A powerful earthquake that rattled Mindanao last week has triggered at least 120 aftershocks as of Thursday, the Philippine Institute of Volcanology and Seismology (Phivolcs) said.
Only 6 of the aftershock were felt, with the strongest recorded at magnitude 4.9, Phivolcs director Teresito Bacolcol said.
“It would probably take several days to several weeks bago siya mag-dissipate. Pero habang tumatagal naman, kumakaunti yung number and humihina po yung magnitude [ng aftershocks],” he said.
Last Friday’s quake killed at least nine people dead and left 17 others injured, the national disaster agency said.
People fled into the streets or hid under tables when the quake struck the Mindanao region, causing buildings to shake and part of a ceiling inside a shopping mall to collapse.
Some 1,700 houses were damaged or destroyed, the National Disaster Risk Reduction and Management Council said in its Wednesday update.

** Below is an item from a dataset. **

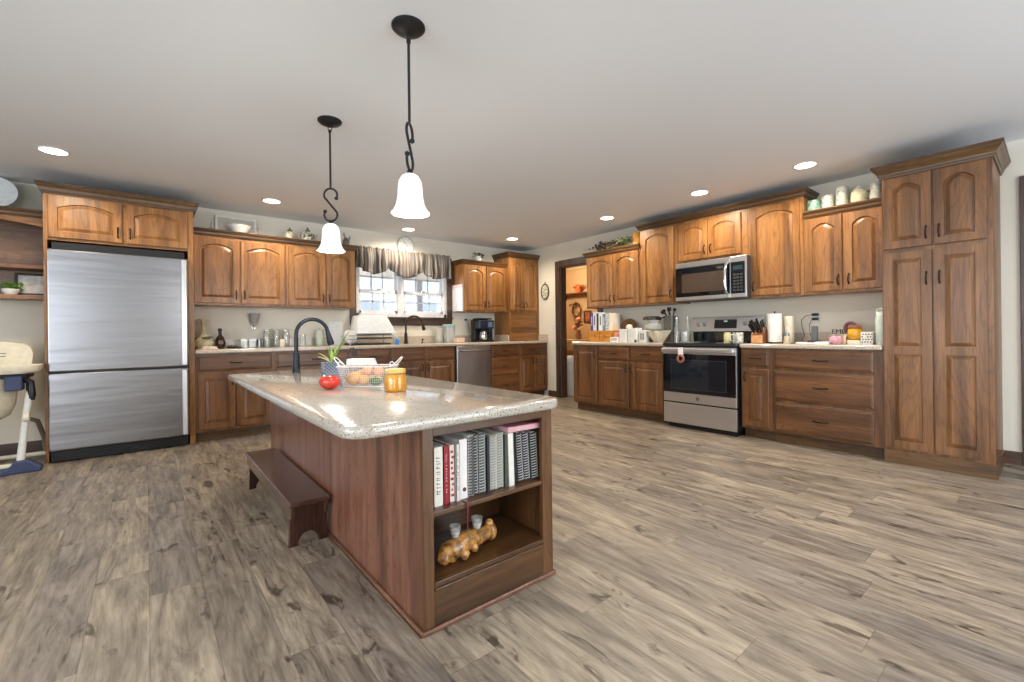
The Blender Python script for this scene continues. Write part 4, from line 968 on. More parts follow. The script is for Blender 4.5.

The state seismology service said the quake was likely generated by the movement of the earth’s crust along the Cotabato trench, a long, narrow depression on the seafloor that forms the boundary of one tectonic plate pushing against another.
Quakes are frequent in the Philippines, which sits along the Pacific “Ring of Fire”, an arc of intense seismic as well as volcanic activity that stretches from Japan through Southeast Asia and across the Pacific basin.
Most are too weak to be felt by humans.